**WRITTEN EXERCISE:** Please transcribe the listing below in full and word for word, without its pictures.

--- begin RECORDED INFORMATION ---

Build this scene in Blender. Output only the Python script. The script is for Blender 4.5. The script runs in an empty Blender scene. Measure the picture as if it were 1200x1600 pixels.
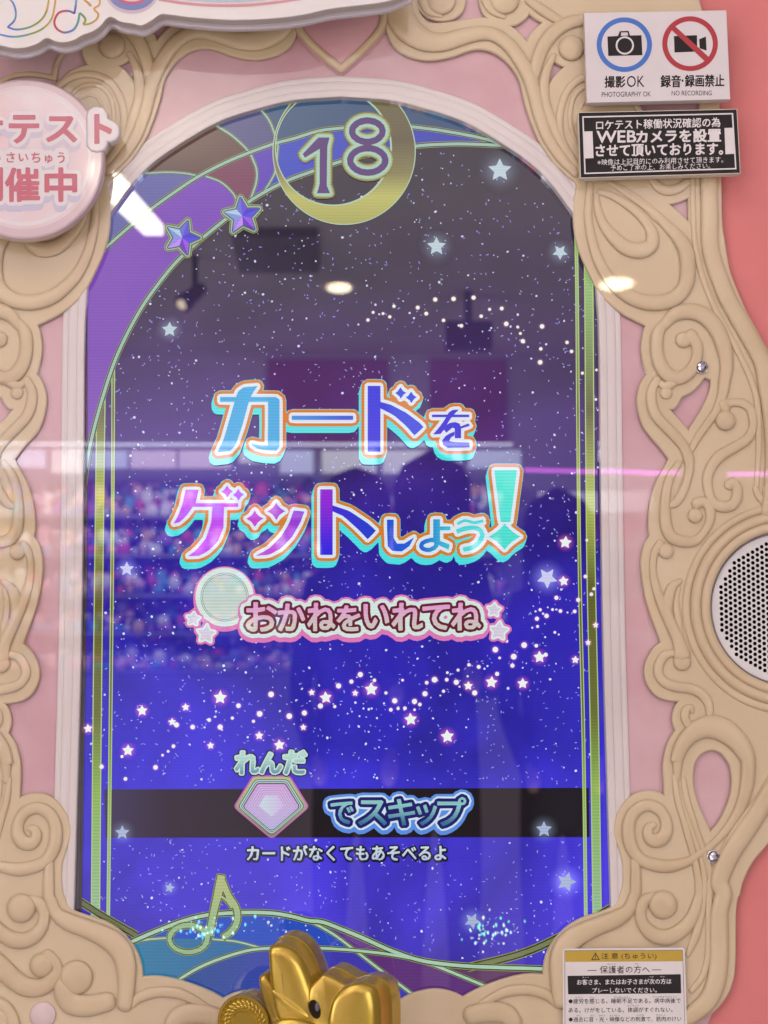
import bpy, bmesh, math, random
import numpy as np
from mathutils import Matrix, Vector, Euler

rnd = random.Random(7)
scene = bpy.context.scene
COL = scene.collection

# ------------------------------------------------------------------ camera
CAMD = 1.5                       # metres from the machine's face
F = 3100.0                       # focal length in photo pixels (1200 x 1600)
PITCH, YAW, ROLL = math.radians(6.6), math.radians(-1.2), math.radians(-0.2)
ROT = (Matrix.Rotation(YAW, 3, 'Z') @ Matrix.Rotation(math.pi / 2 + PITCH, 3, 'X')
       @ Matrix.Rotation(ROLL, 3, 'Z'))
cam = bpy.data.cameras.new('camera')
cam.sensor_fit = 'VERTICAL'
cam.sensor_height = 36.0
cam.lens = 36.0 * F / 1600.0
cam.clip_start, cam.clip_end = 0.05, 100
camo = bpy.data.objects.new('camera', cam)
COL.objects.link(camo)
camo.matrix_world = Matrix.Translation((0, -CAMD, 0)) @ ROT.to_4x4()
scene.camera = camo
cam.dof.use_dof = True
cam.dof.focus_distance = 1.5
cam.dof.aperture_fstop = 11.0

# ------------------------------------------------------------------ light
w = bpy.data.worlds.new('World')
scene.world = w
w.use_nodes = True
w.node_tree.nodes['Background'].inputs[0].default_value = (1.0, 0.93, 0.88, 1)
w.node_tree.nodes['Background'].inputs[1].default_value = 0.12
scene.view_settings.view_transform = 'Standard'
scene.view_settings.look = 'None'
scene.view_settings.exposure = 0.0
scene.view_settings.gamma = 1.0
scene.cycles.max_bounces = 6
scene.cycles.use_denoising = True


def area(name, loc, target, sx, sy, power, col, spread=None):
    l = bpy.data.lights.new(name, 'AREA')
    l.shape = 'RECTANGLE'
    l.size, l.size_y, l.energy, l.color = sx, sy, power, col
    o = bpy.data.objects.new(name, l)
    COL.objects.link(o)
    o.location = loc
    o.rotation_euler = (Vector(target) - Vector(loc)).to_track_quat('-Z', 'Y').to_euler()
    return o


area('ceiling_panel_lamp', (-0.25, -0.95, 1.22), (0, 0, -0.1), 1.0, 0.5, 3.6, (1.0, 0.95, 0.88))
area('side_fill_left', (-1.55, -2.1, 0.15), (0, 0, -0.1), 1.1, 1.1, 12.0, (1.0, 0.95, 0.88))  # unseen fill added for frontal light, kept outside the mirrored view
area('side_fill_right', (1.55, -2.1, 0.15), (0, 0, -0.1), 1.1, 1.1, 11.0, (1.0, 0.95, 0.88))  # added counterpart of the left fill, likewise unseen
area('low_front_fill', (-0.1, -1.3, -0.85), (0, 0, -0.15), 1.2, 0.4, 2.2, (1.0, 0.94, 0.86))  # added fill from below, standing in for floor bounce
area('ceiling_fill', (0, -3.3, -0.9), (0, -4.0, 1.3), 3.5, 1.8, 128.0, (1.0, 0.95, 0.95))  # unseen lamp added near the floor to brighten the reflected ceiling
area('shelf_lamp', (-0.6, -4.2, 0.95), (-0.6, -4.7, 0.3), 2.6, 0.1, 60.0, (0.95, 0.95, 1.0))


# ------------------------------------------------------------------ coordinates
def ray(px, py):
    d = ROT @ Vector(((px - 600) / F, -(py - 800) / F, -1.0))
    return d


def mm(px, py, h=0.0):
    """photo pixel -> (X, Z) in millimetres on the plane h mm in front of the face"""
    d = ray(px, py)
    t = (CAMD - h / 1000.0) / d.y
    return (d.x * t * 1000, d.z * t * 1000)


def mms(pts, h=0.0):
    return [mm(p[0], p[1], h) for p in pts]


K = CAMD / F * 1000              # mm per photo pixel near the middle


def mirrored(px, py, e):
    """a point of the room seen by reflection in the face, e metres in front of it"""
    d = ray(px, py)
    t = (CAMD + e) / d.y
    return Vector((d.x * t, -e, d.z * t))


REG = {'RA': (580, 0, 3.5294), 'RB': (780, 40, 3.3333), 'RC': (880, 240, 4.6154), 'RD': (880, 380, 3.75),
       'RE': (960, 560, 5), 'RF': (960, 760, 5), 'RG': (960, 960, 5), 'RH': (940, 1160, 4.6154),
       'RI': (840, 1340, 3.5294), 'RJ': (600, 1500, 4), 'LJ': (0, 1380, 3.1579), 'TL': (0, 0, 5),
       'TM': (140, 0, 3.1579), 'RS': (0, 110, 5), 'SG': (880, 0, 4), 'CA': (860, 1460, 5),
       'K5': (320, 570, 3.5294), 'K6': (550, 570, 4.1379), 'K7': (240, 730, 4), 'K8': (480, 710, 3.3333),
       'MO': (400, 130, 3.3333), 'TA': (140, 150, 3.75), 'BL': (130, 1340, 2.9268), 'BR': (480, 1380, 2.5),
       'KN': (330, 1440, 3.75), 'GE': (350, 1150, 2.9268), 'B1': (280, 870, 4.2857), 'B2': (540, 900, 4.2857),
       'PX': (0, 0, 1)}


def Z(reg, pts):
    x0, y0, s = REG[reg]
    out = []
    for p in pts:
        q = [x0 + p[0] / s, y0 + p[1] / s]
        if len(p) > 2:
            q.append(p[2] / s)
        out.append(tuple(q))
    return out


def smooth(pts, step=4.0, closed=False):
    """Catmull-Rom through points of any dimension"""
    P = [np.array(p, float) for p in pts]
    n = len(P)
    out = []
    for i in range(n if closed else n - 1):
        if closed:
            a, b, c, d = P[(i - 1) % n], P[i], P[(i + 1) % n], P[(i + 2) % n]
        else:
            b, c = P[i], P[i + 1]
            a = P[i - 1] if i else 2 * b - c
            d = P[i + 2] if i + 2 < n else 2 * c - b
        L = np.linalg.norm((c - b)[:2])
        m = max(2, int(math.ceil(L / step)))
        for k in range(m):
            t = k / m
            out.append(0.5 * ((2 * b) + (c - a) * t + (2 * a - 5 * b + 4 * c - d) * t * t + (3 * b - a - 3 * c + d) * t ** 3))
    if not closed:
        out.append(P[-1])
    return [tuple(p) for p in out]


def corners(pts, step=4.0):
    """closed outline; points marked with a third value 1 are sharp notches"""
    idx = [i for i, p in enumerate(pts) if len(p) > 2 and p[2] == 1]
    if not idx:
        return smooth([p[:2] for p in pts], step, True)
    out = []
    n = len(pts)
    for k, i in enumerate(idx):
        j = idx[(k + 1) % len(idx)]
        if j <= i:
            j += n
        seg = [pts[m % n][:2] for m in range(i, j + 1)]
        out += smooth(seg, step)[:-1]
    return out


# ------------------------------------------------------------------ materials
def lin(c):
    return tuple(((v / 255) / 12.92 if v / 255 <= 0.04045 else ((v / 255 + 0.055) / 1.055) ** 2.4) for v in c)


MATS = {}


def newmat(name):
    m = bpy.data.materials.new(name)
    m.use_nodes = True
    return m, m.node_tree, m.node_tree.nodes['Principled BSDF']


def coat(nt, b, flat=True, ior=1.6, rough=0.0, wt=1.0):
    b.inputs['Coat Weight'].default_value = wt
    b.inputs['Coat Roughness'].default_value = rough
    b.inputs['Coat IOR'].default_value = ior
    if flat:
        c = nt.nodes.new('ShaderNodeCombineXYZ')
        c.inputs[1].default_value = -1.0
        nt.links.new(c.outputs[0], b.inputs['Coat Normal'])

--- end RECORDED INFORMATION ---

**WRITTEN SOLUTION:**
Build this scene in Blender. Output only the Python script. The script is for Blender 4.5. The script runs in an empty Blender scene. Measure the picture as if it were 1200x1600 pixels.
import bpy, bmesh, math, random
import numpy as np
from mathutils import Matrix, Vector, Euler

rnd = random.Random(7)
scene = bpy.context.scene
COL = scene.collection

# ------------------------------------------------------------------ camera
CAMD = 1.5                       # metres from the machine's face
F = 3100.0                       # focal length in photo pixels (1200 x 1600)
PITCH, YAW, ROLL = math.radians(6.6), math.radians(-1.2), math.radians(-0.2)
ROT = (Matrix.Rotation(YAW, 3, 'Z') @ Matrix.Rotation(math.pi / 2 + PITCH, 3, 'X')
       @ Matrix.Rotation(ROLL, 3, 'Z'))
cam = bpy.data.cameras.new('camera')
cam.sensor_fit = 'VERTICAL'
cam.sensor_height = 36.0
cam.lens = 36.0 * F / 1600.0
cam.clip_start, cam.clip_end = 0.05, 100
camo = bpy.data.objects.new('camera', cam)
COL.objects.link(camo)
camo.matrix_world = Matrix.Translation((0, -CAMD, 0)) @ ROT.to_4x4()
scene.camera = camo
cam.dof.use_dof = True
cam.dof.focus_distance = 1.5
cam.dof.aperture_fstop = 11.0

# ------------------------------------------------------------------ light
w = bpy.data.worlds.new('World')
scene.world = w
w.use_nodes = True
w.node_tree.nodes['Background'].inputs[0].default_value = (1.0, 0.93, 0.88, 1)
w.node_tree.nodes['Background'].inputs[1].default_value = 0.12
scene.view_settings.view_transform = 'Standard'
scene.view_settings.look = 'None'
scene.view_settings.exposure = 0.0
scene.view_settings.gamma = 1.0
scene.cycles.max_bounces = 6
scene.cycles.use_denoising = True


def area(name, loc, target, sx, sy, power, col, spread=None):
    l = bpy.data.lights.new(name, 'AREA')
    l.shape = 'RECTANGLE'
    l.size, l.size_y, l.energy, l.color = sx, sy, power, col
    o = bpy.data.objects.new(name, l)
    COL.objects.link(o)
    o.location = loc
    o.rotation_euler = (Vector(target) - Vector(loc)).to_track_quat('-Z', 'Y').to_euler()
    return o


area('ceiling_panel_lamp', (-0.25, -0.95, 1.22), (0, 0, -0.1), 1.0, 0.5, 3.6, (1.0, 0.95, 0.88))
area('side_fill_left', (-1.55, -2.1, 0.15), (0, 0, -0.1), 1.1, 1.1, 12.0, (1.0, 0.95, 0.88))  # unseen fill added for frontal light, kept outside the mirrored view
area('side_fill_right', (1.55, -2.1, 0.15), (0, 0, -0.1), 1.1, 1.1, 11.0, (1.0, 0.95, 0.88))  # added counterpart of the left fill, likewise unseen
area('low_front_fill', (-0.1, -1.3, -0.85), (0, 0, -0.15), 1.2, 0.4, 2.2, (1.0, 0.94, 0.86))  # added fill from below, standing in for floor bounce
area('ceiling_fill', (0, -3.3, -0.9), (0, -4.0, 1.3), 3.5, 1.8, 128.0, (1.0, 0.95, 0.95))  # unseen lamp added near the floor to brighten the reflected ceiling
area('shelf_lamp', (-0.6, -4.2, 0.95), (-0.6, -4.7, 0.3), 2.6, 0.1, 60.0, (0.95, 0.95, 1.0))


# ------------------------------------------------------------------ coordinates
def ray(px, py):
    d = ROT @ Vector(((px - 600) / F, -(py - 800) / F, -1.0))
    return d


def mm(px, py, h=0.0):
    """photo pixel -> (X, Z) in millimetres on the plane h mm in front of the face"""
    d = ray(px, py)
    t = (CAMD - h / 1000.0) / d.y
    return (d.x * t * 1000, d.z * t * 1000)


def mms(pts, h=0.0):
    return [mm(p[0], p[1], h) for p in pts]


K = CAMD / F * 1000              # mm per photo pixel near the middle


def mirrored(px, py, e):
    """a point of the room seen by reflection in the face, e metres in front of it"""
    d = ray(px, py)
    t = (CAMD + e) / d.y
    return Vector((d.x * t, -e, d.z * t))


REG = {'RA': (580, 0, 3.5294), 'RB': (780, 40, 3.3333), 'RC': (880, 240, 4.6154), 'RD': (880, 380, 3.75),
       'RE': (960, 560, 5), 'RF': (960, 760, 5), 'RG': (960, 960, 5), 'RH': (940, 1160, 4.6154),
       'RI': (840, 1340, 3.5294), 'RJ': (600, 1500, 4), 'LJ': (0, 1380, 3.1579), 'TL': (0, 0, 5),
       'TM': (140, 0, 3.1579), 'RS': (0, 110, 5), 'SG': (880, 0, 4), 'CA': (860, 1460, 5),
       'K5': (320, 570, 3.5294), 'K6': (550, 570, 4.1379), 'K7': (240, 730, 4), 'K8': (480, 710, 3.3333),
       'MO': (400, 130, 3.3333), 'TA': (140, 150, 3.75), 'BL': (130, 1340, 2.9268), 'BR': (480, 1380, 2.5),
       'KN': (330, 1440, 3.75), 'GE': (350, 1150, 2.9268), 'B1': (280, 870, 4.2857), 'B2': (540, 900, 4.2857),
       'PX': (0, 0, 1)}


def Z(reg, pts):
    x0, y0, s = REG[reg]
    out = []
    for p in pts:
        q = [x0 + p[0] / s, y0 + p[1] / s]
        if len(p) > 2:
            q.append(p[2] / s)
        out.append(tuple(q))
    return out


def smooth(pts, step=4.0, closed=False):
    """Catmull-Rom through points of any dimension"""
    P = [np.array(p, float) for p in pts]
    n = len(P)
    out = []
    for i in range(n if closed else n - 1):
        if closed:
            a, b, c, d = P[(i - 1) % n], P[i], P[(i + 1) % n], P[(i + 2) % n]
        else:
            b, c = P[i], P[i + 1]
            a = P[i - 1] if i else 2 * b - c
            d = P[i + 2] if i + 2 < n else 2 * c - b
        L = np.linalg.norm((c - b)[:2])
        m = max(2, int(math.ceil(L / step)))
        for k in range(m):
            t = k / m
            out.append(0.5 * ((2 * b) + (c - a) * t + (2 * a - 5 * b + 4 * c - d) * t * t + (3 * b - a - 3 * c + d) * t ** 3))
    if not closed:
        out.append(P[-1])
    return [tuple(p) for p in out]


def corners(pts, step=4.0):
    """closed outline; points marked with a third value 1 are sharp notches"""
    idx = [i for i, p in enumerate(pts) if len(p) > 2 and p[2] == 1]
    if not idx:
        return smooth([p[:2] for p in pts], step, True)
    out = []
    n = len(pts)
    for k, i in enumerate(idx):
        j = idx[(k + 1) % len(idx)]
        if j <= i:
            j += n
        seg = [pts[m % n][:2] for m in range(i, j + 1)]
        out += smooth(seg, step)[:-1]
    return out


# ------------------------------------------------------------------ materials
def lin(c):
    return tuple(((v / 255) / 12.92 if v / 255 <= 0.04045 else ((v / 255 + 0.055) / 1.055) ** 2.4) for v in c)


MATS = {}


def newmat(name):
    m = bpy.data.materials.new(name)
    m.use_nodes = True
    return m, m.node_tree, m.node_tree.nodes['Principled BSDF']


def coat(nt, b, flat=True, ior=1.6, rough=0.0, wt=1.0):
    b.inputs['Coat Weight'].default_value = wt
    b.inputs['Coat Roughness'].default_value = rough
    b.inputs['Coat IOR'].default_value = ior
    if flat:
        c = nt.nodes.new('ShaderNodeCombineXYZ')
        c.inputs[1].default_value = -1.0
        nt.links.new(c.outputs[0], b.inputs['Coat Normal'])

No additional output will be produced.